Costanza, assiduità, perseveranza, stabilità, tenacia, saldezza, fermezza; e ancora: accanimento, ostinazione, pervicacia, continuità, coerenza e molti altri termini. Tutte accezioni che indicano il fermo proposito nel mantenere un impegno, di ripetere un atteggiamento o una situazione, generalmente in prospettiva di un risultato da conseguire.
Ma, come la mettiamo se noi non siamo così costanti? Il crogiuolo di contraddizioni che ci caratterizza, l’irrequietezza di cui siamo autentici campioni, mi inducono a ritenere che costanti non lo siamo proprio. La nostra instabilità è proverbiale e, forse in linea di massima è meglio così. La mutevolezza alla fine è un adattamento, una condizione necessaria per resistere, per riciclarsi, tentare nuove vie.

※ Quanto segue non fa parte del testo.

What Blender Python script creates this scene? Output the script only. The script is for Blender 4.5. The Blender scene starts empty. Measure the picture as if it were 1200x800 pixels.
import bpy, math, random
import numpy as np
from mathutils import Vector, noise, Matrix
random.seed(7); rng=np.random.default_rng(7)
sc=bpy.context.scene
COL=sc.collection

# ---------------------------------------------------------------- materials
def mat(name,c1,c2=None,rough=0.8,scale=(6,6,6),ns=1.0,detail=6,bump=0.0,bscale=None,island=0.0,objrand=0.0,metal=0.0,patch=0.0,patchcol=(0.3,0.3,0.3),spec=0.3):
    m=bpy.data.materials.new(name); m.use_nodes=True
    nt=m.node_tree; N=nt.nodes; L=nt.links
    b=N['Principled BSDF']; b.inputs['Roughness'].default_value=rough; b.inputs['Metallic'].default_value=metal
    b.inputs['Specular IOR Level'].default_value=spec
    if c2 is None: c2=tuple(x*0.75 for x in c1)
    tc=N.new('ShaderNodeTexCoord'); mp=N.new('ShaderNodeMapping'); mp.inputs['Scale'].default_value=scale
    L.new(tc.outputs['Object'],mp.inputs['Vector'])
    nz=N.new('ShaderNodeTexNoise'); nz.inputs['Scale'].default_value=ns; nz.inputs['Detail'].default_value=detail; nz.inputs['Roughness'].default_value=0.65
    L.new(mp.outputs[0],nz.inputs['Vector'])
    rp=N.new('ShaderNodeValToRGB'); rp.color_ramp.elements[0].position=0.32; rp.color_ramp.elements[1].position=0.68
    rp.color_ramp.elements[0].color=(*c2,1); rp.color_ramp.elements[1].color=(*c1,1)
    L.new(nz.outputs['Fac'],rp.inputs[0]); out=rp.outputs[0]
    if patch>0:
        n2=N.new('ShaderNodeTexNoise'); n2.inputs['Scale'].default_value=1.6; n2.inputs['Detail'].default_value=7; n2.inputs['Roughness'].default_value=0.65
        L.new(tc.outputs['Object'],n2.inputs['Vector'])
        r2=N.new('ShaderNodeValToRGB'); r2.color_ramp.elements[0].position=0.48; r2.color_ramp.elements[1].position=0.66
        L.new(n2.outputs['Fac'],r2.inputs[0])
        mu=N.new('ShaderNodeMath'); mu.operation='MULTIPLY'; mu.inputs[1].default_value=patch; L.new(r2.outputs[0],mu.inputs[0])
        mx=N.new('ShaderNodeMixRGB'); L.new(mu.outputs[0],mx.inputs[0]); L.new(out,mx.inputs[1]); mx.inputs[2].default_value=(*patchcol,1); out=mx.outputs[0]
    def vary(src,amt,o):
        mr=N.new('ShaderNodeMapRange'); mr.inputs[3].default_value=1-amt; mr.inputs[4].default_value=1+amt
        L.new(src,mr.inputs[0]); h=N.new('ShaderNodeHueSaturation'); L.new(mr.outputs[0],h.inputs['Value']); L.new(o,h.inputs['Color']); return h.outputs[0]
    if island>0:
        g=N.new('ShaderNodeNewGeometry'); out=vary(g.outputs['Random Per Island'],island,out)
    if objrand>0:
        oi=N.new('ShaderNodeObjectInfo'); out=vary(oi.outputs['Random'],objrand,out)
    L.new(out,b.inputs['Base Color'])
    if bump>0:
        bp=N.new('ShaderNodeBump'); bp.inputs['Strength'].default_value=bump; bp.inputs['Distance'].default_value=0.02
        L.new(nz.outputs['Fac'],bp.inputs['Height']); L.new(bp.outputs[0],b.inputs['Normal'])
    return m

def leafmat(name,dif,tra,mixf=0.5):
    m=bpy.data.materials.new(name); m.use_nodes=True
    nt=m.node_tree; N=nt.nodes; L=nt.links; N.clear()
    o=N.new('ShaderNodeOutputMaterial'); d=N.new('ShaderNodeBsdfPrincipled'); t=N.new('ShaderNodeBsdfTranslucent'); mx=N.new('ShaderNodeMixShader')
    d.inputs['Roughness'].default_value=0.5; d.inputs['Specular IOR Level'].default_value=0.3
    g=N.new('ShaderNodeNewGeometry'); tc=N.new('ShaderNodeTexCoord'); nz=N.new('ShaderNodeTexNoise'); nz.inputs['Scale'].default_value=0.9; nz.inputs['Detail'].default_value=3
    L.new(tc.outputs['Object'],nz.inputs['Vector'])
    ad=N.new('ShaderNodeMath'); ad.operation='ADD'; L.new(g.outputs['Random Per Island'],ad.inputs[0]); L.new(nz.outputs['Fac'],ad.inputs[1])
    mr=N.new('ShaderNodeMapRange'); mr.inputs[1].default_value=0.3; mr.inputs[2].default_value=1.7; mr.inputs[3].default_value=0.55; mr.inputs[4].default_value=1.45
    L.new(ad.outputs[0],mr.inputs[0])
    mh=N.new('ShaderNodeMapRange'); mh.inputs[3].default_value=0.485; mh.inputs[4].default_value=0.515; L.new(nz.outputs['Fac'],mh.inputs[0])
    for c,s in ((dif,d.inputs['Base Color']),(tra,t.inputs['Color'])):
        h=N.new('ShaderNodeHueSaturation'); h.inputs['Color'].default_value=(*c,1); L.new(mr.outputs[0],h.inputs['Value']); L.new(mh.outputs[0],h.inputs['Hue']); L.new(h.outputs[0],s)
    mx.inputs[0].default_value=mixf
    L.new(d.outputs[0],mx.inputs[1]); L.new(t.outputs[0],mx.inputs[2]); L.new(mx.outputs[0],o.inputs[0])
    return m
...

È anche vero però che il risultato è determinato si da una dote innata che si può avere, ma una grossa componente è data proprio dalla costanza. Ricordo bene quante volte ho dovuto ripetere le mosse di judo per acquisirle in automatico, e con quanta disciplina ho dovuto ripetere le materie giuridiche in vista di un esame. Come si conciliano dunque i 2 aspetti: costanza o incostanza? Decisamente l’elemento catalizzatore, il motore, la molla, è la passione. è lei che ci rende folli, irrazionali: se ci appassioniamo, ogni mezzo è utile e lecito pur di conseguire uno scopo, pur di raggiungere la Meta. Alla passione, al suo potere e fascino, vorrei dedicare un altro ennesimo elogio;
ma, riprendiamo il tema Costanza. Si tratta di una vera e propria dote che hanno i campioni, le persone speciali e, infatti, la costanza premia sempre chi la pratica. Il pianista percorre imperterito la tastiera del suo piano per ore, l’atleta percorre lo stesso percorso, la stessa vasca in piscina mostrando una disciplina fuori dal comune. La componente della dote innata esiste ma, se non fosse supportata dalla costanza, andrebbe irrimediabilmente sprecata. Capaci si quindi, ma costanti perchè ogni dote va opportunamente allenata.